Key Dates and Admin Checklist for Property Owners
Here’s a quick reference for staying on top of property tax in Singapore:
- November/December — IRAS sends your annual property tax notice
- 31 January — Full payment due date (or GIRO deduction begins)
- Within 30 days of AV revision notice — Deadline to file an AV objection
- Anytime — Notify IRAS if your occupancy status changes (moving in, renting out, or vacating)
- Immediately after purchase — Apply for owner-occupier rate if you’re moving in
If you’ve recently bought or are in the process of buying, it helps to go through all of this alongside your other financial planning. Our property consultation service covers the full cost-of-ownership picture including property tax — it’s a free 30-minute session and worth doing before you finalise anything.
Summary Table: Owner-Occupied vs Non-Owner-Occupied at a Glance
AV Level | Annual Tax (Owner-Occupied) | Annual Tax (Non-Owner-Occupied) | Difference |
S$30,000 | S$880 | S$3,000 | S$2,120 |
S$60,000 | S$2,180 | S$6,900 | S$4,720 |
S$90,000 | S$5,180 | S$12,900 | S$7,720 |
S$120,000 | S$9,980 | S$18,000 | S$8,020 |
The gap between the two rate schedules only grows as AV increases. For investors buying high-value properties, this is a substantial annual cost difference worth factoring in from day one.
Frequently Asked Questions
How is property tax calculated in Singapore?
Property tax is your property’s Annual Value multiplied by the applicable tax rate. The AV is based on estimated annual market rent, not the purchase price or current market value of the property.
What is the Annual Value of a property?
It’s the estimated gross annual rent your property could earn if rented out unfurnished, excluding furniture and maintenance fees. IRAS sets this based on comparable rental transactions in your area.
When is property tax due in Singapore?
The full amount is due by 31 January each year. If you pay via GIRO, you can opt for monthly instalments from January through December instead of a lump sum.
What's the difference between owner-occupied and non-owner-occupied tax rates?
Owner-occupied rates are lower — starting at 0% on the first S$8,000 of AV. Non-owner-occupied rates start at 10% on the first S$30,000. If you rent your property out, you pay significantly more.
Do foreigners pay different property tax rates in Singapore?
No. Property tax rates are the same for everyone regardless of nationality. What differs is the Additional Buyer’s Stamp Duty (ABSD) paid at purchase, not the ongoing annual property tax.
Can I dispute my Annual Value if I think it's too high?
Yes. You have 30 days from the date of the AV revision notice to file an objection through the IRAS portal.
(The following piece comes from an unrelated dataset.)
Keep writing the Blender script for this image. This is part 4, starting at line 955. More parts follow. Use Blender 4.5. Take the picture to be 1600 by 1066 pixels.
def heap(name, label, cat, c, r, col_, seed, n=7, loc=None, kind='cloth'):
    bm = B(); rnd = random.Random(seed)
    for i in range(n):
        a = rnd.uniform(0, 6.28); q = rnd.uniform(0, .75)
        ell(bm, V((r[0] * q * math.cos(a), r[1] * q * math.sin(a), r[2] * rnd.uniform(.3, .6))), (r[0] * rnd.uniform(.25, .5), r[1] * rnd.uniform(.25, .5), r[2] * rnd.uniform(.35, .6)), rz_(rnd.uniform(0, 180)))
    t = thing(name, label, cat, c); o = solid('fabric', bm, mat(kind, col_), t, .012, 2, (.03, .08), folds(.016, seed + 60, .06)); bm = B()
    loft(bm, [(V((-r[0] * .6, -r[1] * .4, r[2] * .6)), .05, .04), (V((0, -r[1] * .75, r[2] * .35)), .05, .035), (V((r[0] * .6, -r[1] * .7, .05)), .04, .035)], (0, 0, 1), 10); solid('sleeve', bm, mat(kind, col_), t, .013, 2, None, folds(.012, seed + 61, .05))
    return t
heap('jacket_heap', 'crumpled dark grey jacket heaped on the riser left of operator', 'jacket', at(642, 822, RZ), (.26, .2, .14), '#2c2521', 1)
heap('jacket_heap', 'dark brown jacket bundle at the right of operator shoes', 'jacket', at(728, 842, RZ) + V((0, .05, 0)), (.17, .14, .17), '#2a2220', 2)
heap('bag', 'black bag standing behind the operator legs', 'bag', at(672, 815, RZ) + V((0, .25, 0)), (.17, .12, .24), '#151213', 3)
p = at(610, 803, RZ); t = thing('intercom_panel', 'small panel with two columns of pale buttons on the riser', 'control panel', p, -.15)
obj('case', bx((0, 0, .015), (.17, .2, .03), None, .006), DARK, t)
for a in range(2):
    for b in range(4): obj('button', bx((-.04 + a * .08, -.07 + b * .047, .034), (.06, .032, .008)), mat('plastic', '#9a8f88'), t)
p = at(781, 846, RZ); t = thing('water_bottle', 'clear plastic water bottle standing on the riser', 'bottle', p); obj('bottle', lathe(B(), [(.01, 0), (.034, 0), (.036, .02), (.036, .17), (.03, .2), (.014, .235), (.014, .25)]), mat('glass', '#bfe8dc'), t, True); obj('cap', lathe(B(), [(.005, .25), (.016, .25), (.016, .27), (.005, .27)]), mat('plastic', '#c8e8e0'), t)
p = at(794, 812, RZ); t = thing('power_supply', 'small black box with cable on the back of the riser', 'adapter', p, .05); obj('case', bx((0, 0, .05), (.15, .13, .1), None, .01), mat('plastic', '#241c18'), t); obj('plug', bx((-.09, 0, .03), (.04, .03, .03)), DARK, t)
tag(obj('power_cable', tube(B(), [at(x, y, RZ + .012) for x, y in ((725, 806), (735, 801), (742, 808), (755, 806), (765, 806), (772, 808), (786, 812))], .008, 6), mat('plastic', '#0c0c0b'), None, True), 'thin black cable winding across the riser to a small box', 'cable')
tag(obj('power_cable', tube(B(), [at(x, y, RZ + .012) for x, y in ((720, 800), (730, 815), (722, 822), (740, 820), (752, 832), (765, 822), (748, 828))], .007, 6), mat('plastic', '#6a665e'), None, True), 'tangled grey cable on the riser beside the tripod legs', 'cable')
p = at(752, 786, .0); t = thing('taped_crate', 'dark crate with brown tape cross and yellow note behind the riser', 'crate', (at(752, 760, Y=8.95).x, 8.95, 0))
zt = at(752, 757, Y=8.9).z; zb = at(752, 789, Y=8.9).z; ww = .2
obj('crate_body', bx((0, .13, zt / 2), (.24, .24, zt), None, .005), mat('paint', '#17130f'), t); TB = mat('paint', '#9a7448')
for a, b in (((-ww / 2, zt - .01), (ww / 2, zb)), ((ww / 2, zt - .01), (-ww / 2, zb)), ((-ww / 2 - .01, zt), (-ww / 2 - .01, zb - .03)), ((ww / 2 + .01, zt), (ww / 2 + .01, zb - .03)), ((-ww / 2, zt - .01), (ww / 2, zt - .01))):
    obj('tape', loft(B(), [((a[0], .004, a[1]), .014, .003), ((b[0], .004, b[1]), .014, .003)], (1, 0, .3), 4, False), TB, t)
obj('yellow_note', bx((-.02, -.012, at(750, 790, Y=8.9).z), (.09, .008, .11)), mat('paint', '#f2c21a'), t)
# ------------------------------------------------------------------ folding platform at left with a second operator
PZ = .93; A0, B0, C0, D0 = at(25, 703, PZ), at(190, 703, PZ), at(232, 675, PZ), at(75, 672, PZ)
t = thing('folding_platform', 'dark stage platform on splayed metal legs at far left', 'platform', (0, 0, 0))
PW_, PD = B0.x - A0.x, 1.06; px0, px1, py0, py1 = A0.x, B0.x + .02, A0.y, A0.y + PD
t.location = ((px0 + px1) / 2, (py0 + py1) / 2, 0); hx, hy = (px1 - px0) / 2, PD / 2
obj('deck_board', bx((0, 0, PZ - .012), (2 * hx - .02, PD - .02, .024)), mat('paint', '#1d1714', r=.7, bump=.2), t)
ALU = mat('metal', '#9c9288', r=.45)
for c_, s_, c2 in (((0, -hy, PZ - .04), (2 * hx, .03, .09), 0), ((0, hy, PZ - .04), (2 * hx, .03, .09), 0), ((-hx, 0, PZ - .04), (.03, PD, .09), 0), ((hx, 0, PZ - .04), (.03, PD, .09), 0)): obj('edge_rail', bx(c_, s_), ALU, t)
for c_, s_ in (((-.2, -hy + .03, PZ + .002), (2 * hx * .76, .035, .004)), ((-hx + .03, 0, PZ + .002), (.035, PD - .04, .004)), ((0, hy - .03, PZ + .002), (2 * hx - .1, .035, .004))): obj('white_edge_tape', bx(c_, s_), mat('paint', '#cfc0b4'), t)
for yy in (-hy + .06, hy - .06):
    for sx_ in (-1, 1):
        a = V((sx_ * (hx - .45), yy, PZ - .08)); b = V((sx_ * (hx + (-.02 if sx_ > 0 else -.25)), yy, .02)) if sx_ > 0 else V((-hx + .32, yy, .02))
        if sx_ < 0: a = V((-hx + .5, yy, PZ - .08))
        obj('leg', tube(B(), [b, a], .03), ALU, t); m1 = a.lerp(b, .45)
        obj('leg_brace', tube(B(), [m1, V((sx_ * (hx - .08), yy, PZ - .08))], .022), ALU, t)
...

Bring evidence of actual comparable rental transactions to support your case.
How do I apply for the owner-occupier tax rate?
Notify IRAS through their digital services portal after you move into the property. It doesn’t apply automatically — you have to tell them. Once approved, overpaid tax from the current year gets refunded.
What happens if I don't pay property tax on time?
A 5% penalty applies to unpaid amounts after 31 January. After 30 more days, IRAS can add 2% per month on top. Don’t ignore the bill — the penalties compound quickly.
Is property tax the same as stamp duty?
No. Stamp duty is a one-time cost paid when you buy a property. Property tax is an annual recurring cost you pay every year as long as you own it. Both need to be planned for separately.
How can I reduce my property tax bill legally?
If you live in the property, apply for the owner-occupier rate. If you think your AV is overestimated, file an objection. Beyond that, the rate structure is fixed — there are no further deductions or reliefs available for residential property tax in Singapore.